There is high level of interest by Clyde Valley communities in buying land and building.

There is notable interest from communities suffering from poverty (70% of our enquiries, measured by SIMD, consistently over the last three years).  This reflects other statistics such the 2020 Evaluation of Asset Transfer, and evidence from Edinburgh and the Lothians, and counters initial concerns that affluent communities would disproportionately dominate urban community land. It shows similar motivation to rural communities, who have acted on inequality they faced.

There is evidence of unequal progress, with those in areas with more resources progressing more quickly, and those suffering from lack of resources moving more slowly.

Progress is slow. Demand is not translating into ownership quickly.  If we mark success by moving forward significantly in the process (such as starting negotiations with a landowner, or submitting a Community Right to Buy application) 16 community groups are currently progressing successfully with our ongoing support.

Urban landholdings are complex, and data is not freely available.  We analysed 57 sites in detail for community groups,  and data complexity and lack of transparency is a significant barrier.  Multiple landowners, shell companies, absentee landowners, lack of up to date information, options to develop land, and planning applications all have to be understand by communities in order to be proactive over urban land.  The data is held in a number of places,  not always freely available, and not always accurate.

One community is purchasing a play park, which is on a “residue title” with 99 split-off titles, and they cannot get a valuation.  Another community has been tracking down the correct landownership details for a title creditor to allow them to submit a Community Right to Buy application; the landowner has no obligation to provide correct contact details. A large landowner refused to talk to a local community about a key site, but it’s not clear how much land they hold over a number of organisations and land titles,  and the local community was then strongly discouraged from asking questions.

The urban community land sector is growing, and succeeding, but the financial circumstances are difficult with the cost of living increases in particular hitting renovation projects for newly purchased projects.  These challenges come at a crucial time in the sector’s growth.

What is next?

Urban and rural communities have similar visions and needs, wanting land and buildings to deliver local needs.  Both have proven to be passionate about, and skilled at, addressing inequality.

Seven years into developing an urban community land sector, the amount of interest in the Clyde Valley is exceptional and growing.  However, the context is different than the rural land reform sector at a similar stage in development.
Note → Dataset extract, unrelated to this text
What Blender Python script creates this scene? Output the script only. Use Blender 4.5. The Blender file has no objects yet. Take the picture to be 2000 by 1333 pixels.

The exceptional level of interest in areas of poverty is fundamental to understanding how to support urban community land sector.  The fragmented nature of urban landholdings, with multiple owners and titles, makes data transparency even more important.

The priorities for urban land reform going forward need to reflect the interest in, and potential of, urban community landownership, and in land delivering more for the people of Scotland. There is a significant risk of community landownership being yet another policy applied from elsewhere to urban communities, not something which comes from the communities themselves.  There is also a risk of land reform focusing on big urban policy issues like land assembly,  or large Derelict Sites, which are important but in which most communities have little say, or stake, in.  Community-led approaches should be fundamental to making more of Scotland’s urban land—we have the framework to do this, and the interest is there.  Otherwise concentrated power, inequality and wealth extraction are built into the future.

Refinements to the processes, like Community Right to Buy, are needed and appropriate at this stage in the sector’s development.  Difficult questions need to be asked about how policies and projects are foisted on communities, and how we can move towards a system which responds better to communities.

As we improve processes, we also need bring communities to the table as equals.  Slow and unequal progress by community groups means enduring support is needed, and we need to improve processes to be more inclusive.  We need to meet communities where they are, listen and support them as they explain their vision for their local area, and give them the resources to make this happen.